INSTRUCTIONS TO FOLLOW: Output every entry exactly as written, but omit the pictures.

INFORMATION SHOWN:
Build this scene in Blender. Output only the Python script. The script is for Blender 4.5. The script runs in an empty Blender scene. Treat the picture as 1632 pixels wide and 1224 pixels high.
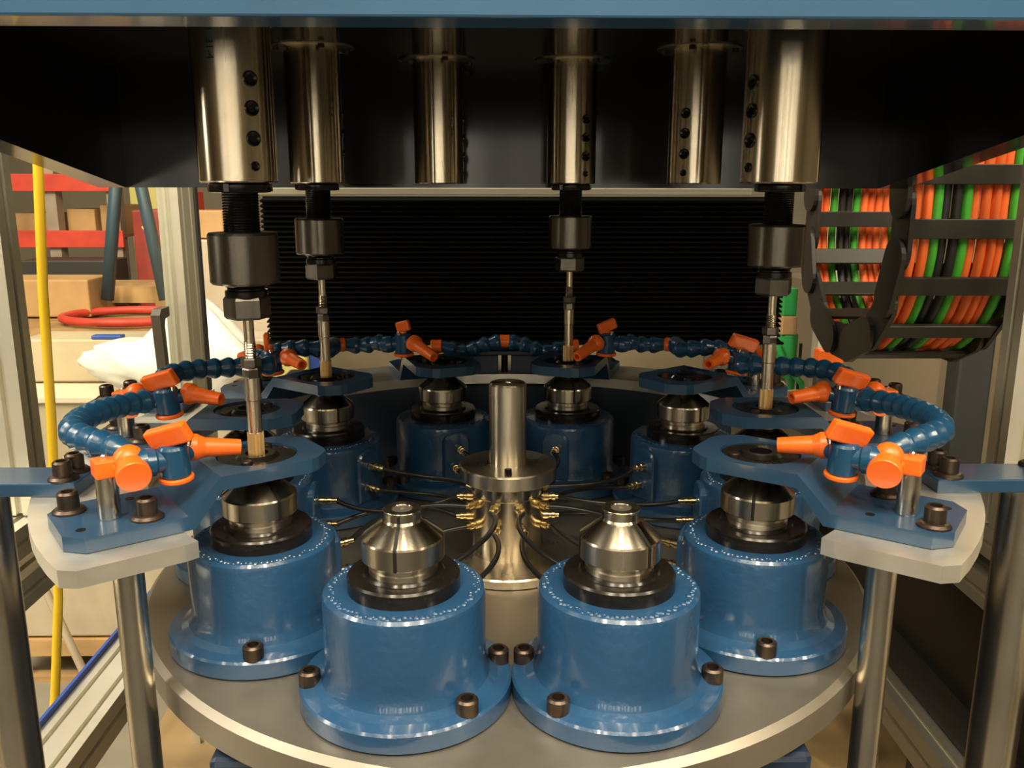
import bpy, bmesh, math, random
from mathutils import Vector, Matrix
random.seed(7)
PI = math.pi
S = 0.28            # metres per ring radius (stations sit on a circle of radius 1)
ZF = 3.6            # floor lies 3.6 units under the chuck shoulders
C = bpy.context.scene.collection
def W(x, y, z): return Vector((x*S, y*S, (z+ZF)*S))

# ------------------------------------------------------------ camera, world, lights
cam_d = bpy.data.cameras.new('camera'); cam = bpy.data.objects.new('camera', cam_d); C.objects.link(cam)
bpy.context.scene.camera = cam
pitch, yaw, roll = .2219, .0173, .0016
fw = Vector((math.sin(yaw)*math.cos(pitch), math.cos(yaw)*math.cos(pitch), -math.sin(pitch)))
rt = Vector((math.cos(yaw), -math.sin(yaw), 0)); up = rt.cross(fw)
R_ = math.cos(roll)*rt+math.sin(roll)*up; U_ = -math.sin(roll)*rt+math.cos(roll)*up
m = Matrix((R_, U_, -fw)).transposed().to_4x4(); m.translation = W(-.0405, -3.2968, .9928)
cam.matrix_world = m
cam_d.sensor_width = 36; cam_d.lens = 36*1403.17/1632; cam_d.clip_start = .02; cam_d.clip_end = 100

sc = bpy.context.scene
sc.view_settings.view_transform = 'Standard'; sc.view_settings.look = 'None'
sc.view_settings.exposure = 0.0; sc.view_settings.gamma = 1; sc.view_settings.use_curve_mapping = False
wd = bpy.data.worlds.new('shop_air'); sc.world = wd; wd.use_nodes = True
bg = wd.node_tree.nodes['Background']; bg.inputs[0].default_value = (1, .86, .62, 1); bg.inputs[1].default_value = .09

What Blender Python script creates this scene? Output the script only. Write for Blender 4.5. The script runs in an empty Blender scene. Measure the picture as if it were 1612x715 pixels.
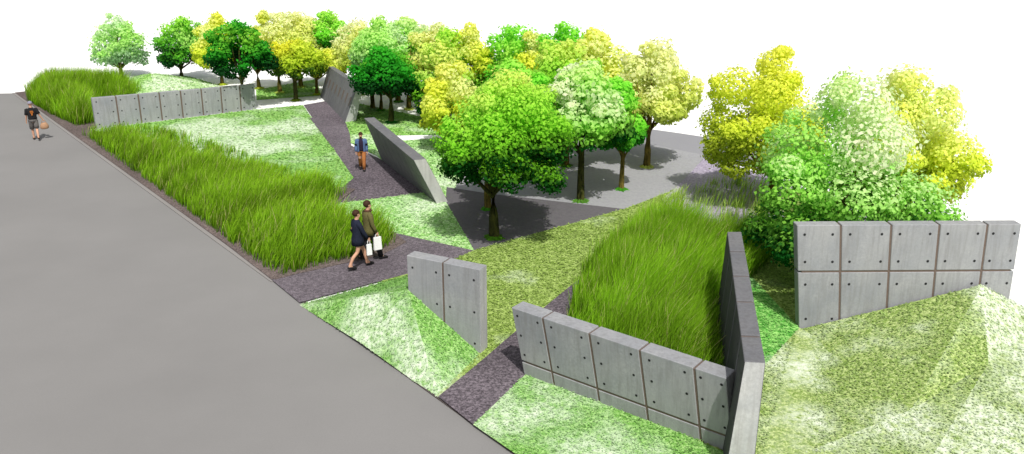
import bpy, bmesh, math, random
import numpy as np
from mathutils import Vector, Matrix

rng = np.random.default_rng(11)
random.seed(11)
S = bpy.context.scene
COL = S.collection

# ------------------------------------------------------------------ camera survey
H, F, HOR = 9.6, 1337.0, -120.0          # eye height, focal length and horizon row of the surveyed view
TH = math.atan((357.5 - HOR) / F)
CT, ST = math.cos(TH), math.sin(TH)
CAM = np.array([0.0, 0.0, H])


def ray(x, y):
    a, b = (x - 806) / F, (357.5 - y) / F
    return np.array([a, CT + b * ST, -ST + b * CT])


def un(x, y, z=0.0):
    d = ray(x, y)
    return CAM + d * ((z - H) / d[2])


def at_depth(x, y, Y):
    d = ray(x, y)
    return CAM + d * (Y / d[1])


def on_wall(x, y, p, q):
    """point of the vertical plane through ground points p, q seen at x, y"""
    d = ray(x, y)
    n = np.array([-(q[1] - p[1]), q[0] - p[0], 0.0])
    k = np.dot(np.array([p[0], p[1], 0]) - CAM, n) / np.dot(d, n)
    return CAM + d * k


# ------------------------------------------------------------------ object helpers
def tag(o, label=None, cat=None, group=None, kind=None):
    if label: o['label'] = label
    if cat: o['category'] = cat
    if group: o['group'] = group
    if kind: o['kind'] = kind
    return o


def empty(name, loc, rz=0.0):
    o = bpy.data.objects.new(name, None)
    COL.objects.link(o)
    o.location = loc
    o.rotation_euler = (0, 0, rz)
    o.empty_display_size = 0.3
    return o


def mesh_obj(name, verts, faces, mats, parent=None, smooth=False, mat_idx=None, uvs=None):
    me = bpy.data.meshes.new(name)
    me.from_pydata([tuple(map(float, v)) for v in verts], [], faces)
    for m in (mats if isinstance(mats, (list, tuple)) else [mats]):
        me.materials.append(m)
    if mat_idx is not None:
        me.polygons.foreach_set('material_index', mat_idx)
    if smooth:
        me.polygons.foreach_set('use_smooth', [True] * len(me.polygons))
    me.update()
    o = bpy.data.objects.new(name, me)
    COL.objects.link(o)
    if parent: o.parent = parent
    return o


def np_quads(name, V, nper, mats, cols=None, parent=None, faces=None, smooth=False):
    """V (n, nper, 3) -> one quad each (nper 4) or given per-item faces; cols (n, nper, 3)"""
    n = V.shape[0]
    me = bpy.data.meshes.new(name)
    vv = V.reshape(-1, 3)
    if faces is None:
        faces = np.array([[0, 1, 2, 3]])
    fl = (faces[None] + (np.arange(n) * nper)[:, None, None]).reshape(-1)
    nf = n * len(faces)
    me.vertices.add(len(vv)); me.vertices.foreach_set('co', vv.astype(np.float32).ravel())
    me.loops.add(nf * 4); me.loops.foreach_set('vertex_index', fl.astype(np.int32))
    me.polygons.add(nf)
    me.polygons.foreach_set('loop_start', np.arange(0, nf * 4, 4, dtype=np.int32))
    me.polygons.foreach_set('loop_total', np.full(nf, 4, dtype=np.int32))
    me.materials.append(mats)
    if cols is not None:
        a = me.attributes.new('Col', 'FLOAT_COLOR', 'POINT')
        c = np.concatenate([cols.reshape(-1, 3), np.ones((len(vv), 1))], 1).astype(np.float32)
        a.data.foreach_set('color', c.ravel())
    if smooth:
        me.polygons.foreach_set('use_smooth', np.ones(nf, dtype=bool))
    me.update(); me.validate()
    o = bpy.data.objects.new(name, me)
    COL.objects.link(o)
    if parent: o.parent = parent
    return o


# ------------------------------------------------------------------ materials
def srgb(r, g, b, k=1.0):
    return tuple(k * ((c / 255) / 12.92 if c / 255 <= .04045 else ((c / 255 + .055) / 1.055) ** 2.4) for c in (r, g, b))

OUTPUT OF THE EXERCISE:
Build this scene in Blender. Output only the Python script. The script is for Blender 4.5. The script runs in an empty Blender scene. Treat the picture as 1632 pixels wide and 1224 pixels high.
import bpy, bmesh, math, random
from mathutils import Vector, Matrix
random.seed(7)
PI = math.pi
S = 0.28            # metres per ring radius (stations sit on a circle of radius 1)
ZF = 3.6            # floor lies 3.6 units under the chuck shoulders
C = bpy.context.scene.collection
def W(x, y, z): return Vector((x*S, y*S, (z+ZF)*S))

# ------------------------------------------------------------ camera, world, lights
cam_d = bpy.data.cameras.new('camera'); cam = bpy.data.objects.new('camera', cam_d); C.objects.link(cam)
bpy.context.scene.camera = cam
pitch, yaw, roll = .2219, .0173, .0016
fw = Vector((math.sin(yaw)*math.cos(pitch), math.cos(yaw)*math.cos(pitch), -math.sin(pitch)))
rt = Vector((math.cos(yaw), -math.sin(yaw), 0)); up = rt.cross(fw)
R_ = math.cos(roll)*rt+math.sin(roll)*up; U_ = -math.sin(roll)*rt+math.cos(roll)*up
m = Matrix((R_, U_, -fw)).transposed().to_4x4(); m.translation = W(-.0405, -3.2968, .9928)
cam.matrix_world = m
cam_d.sensor_width = 36; cam_d.lens = 36*1403.17/1632; cam_d.clip_start = .02; cam_d.clip_end = 100

sc = bpy.context.scene
sc.view_settings.view_transform = 'Standard'; sc.view_settings.look = 'None'
sc.view_settings.exposure = 0.0; sc.view_settings.gamma = 1; sc.view_settings.use_curve_mapping = False
wd = bpy.data.worlds.new('shop_air'); sc.world = wd; wd.use_nodes = True
bg = wd.node_tree.nodes['Background']; bg.inputs[0].default_value = (1, .86, .62, 1); bg.inputs[1].default_value = .09

What Blender Python script creates this scene? Output the script only. Write for Blender 4.5. The script runs in an empty Blender scene. Measure the picture as if it were 1612x715 pixels.
import bpy, bmesh, math, random
import numpy as np
from mathutils import Vector, Matrix

rng = np.random.default_rng(11)
random.seed(11)
S = bpy.context.scene
COL = S.collection

# ------------------------------------------------------------------ camera survey
H, F, HOR = 9.6, 1337.0, -120.0          # eye height, focal length and horizon row of the surveyed view
TH = math.atan((357.5 - HOR) / F)
CT, ST = math.cos(TH), math.sin(TH)
CAM = np.array([0.0, 0.0, H])


def ray(x, y):
    a, b = (x - 806) / F, (357.5 - y) / F
    return np.array([a, CT + b * ST, -ST + b * CT])


def un(x, y, z=0.0):
    d = ray(x, y)
    return CAM + d * ((z - H) / d[2])


def at_depth(x, y, Y):
    d = ray(x, y)
    return CAM + d * (Y / d[1])


def on_wall(x, y, p, q):
    """point of the vertical plane through ground points p, q seen at x, y"""
    d = ray(x, y)
    n = np.array([-(q[1] - p[1]), q[0] - p[0], 0.0])
    k = np.dot(np.array([p[0], p[1], 0]) - CAM, n) / np.dot(d, n)
    return CAM + d * k


# ------------------------------------------------------------------ object helpers
def tag(o, label=None, cat=None, group=None, kind=None):
    if label: o['label'] = label
    if cat: o['category'] = cat
    if group: o['group'] = group
    if kind: o['kind'] = kind
    return o


def empty(name, loc, rz=0.0):
    o = bpy.data.objects.new(name, None)
    COL.objects.link(o)
    o.location = loc
    o.rotation_euler = (0, 0, rz)
    o.empty_display_size = 0.3
    return o


def mesh_obj(name, verts, faces, mats, parent=None, smooth=False, mat_idx=None, uvs=None):
    me = bpy.data.meshes.new(name)
    me.from_pydata([tuple(map(float, v)) for v in verts], [], faces)
    for m in (mats if isinstance(mats, (list, tuple)) else [mats]):
        me.materials.append(m)
    if mat_idx is not None:
        me.polygons.foreach_set('material_index', mat_idx)
    if smooth:
        me.polygons.foreach_set('use_smooth', [True] * len(me.polygons))
    me.update()
    o = bpy.data.objects.new(name, me)
    COL.objects.link(o)
    if parent: o.parent = parent
    return o


def np_quads(name, V, nper, mats, cols=None, parent=None, faces=None, smooth=False):
    """V (n, nper, 3) -> one quad each (nper 4) or given per-item faces; cols (n, nper, 3)"""
    n = V.shape[0]
    me = bpy.data.meshes.new(name)
    vv = V.reshape(-1, 3)
    if faces is None:
        faces = np.array([[0, 1, 2, 3]])
    fl = (faces[None] + (np.arange(n) * nper)[:, None, None]).reshape(-1)
    nf = n * len(faces)
    me.vertices.add(len(vv)); me.vertices.foreach_set('co', vv.astype(np.float32).ravel())
    me.loops.add(nf * 4); me.loops.foreach_set('vertex_index', fl.astype(np.int32))
    me.polygons.add(nf)
    me.polygons.foreach_set('loop_start', np.arange(0, nf * 4, 4, dtype=np.int32))
    me.polygons.foreach_set('loop_total', np.full(nf, 4, dtype=np.int32))
    me.materials.append(mats)
    if cols is not None:
        a = me.attributes.new('Col', 'FLOAT_COLOR', 'POINT')
        c = np.concatenate([cols.reshape(-1, 3), np.ones((len(vv), 1))], 1).astype(np.float32)
        a.data.foreach_set('color', c.ravel())
    if smooth:
        me.polygons.foreach_set('use_smooth', np.ones(nf, dtype=bool))
    me.update(); me.validate()
    o = bpy.data.objects.new(name, me)
    COL.objects.link(o)
    if parent: o.parent = parent
    return o


# ------------------------------------------------------------------ materials
def srgb(r, g, b, k=1.0):
    return tuple(k * ((c / 255) / 12.92 if c / 255 <= .04045 else ((c / 255 + .055) / 1.055) ** 2.4) for c in (r, g, b))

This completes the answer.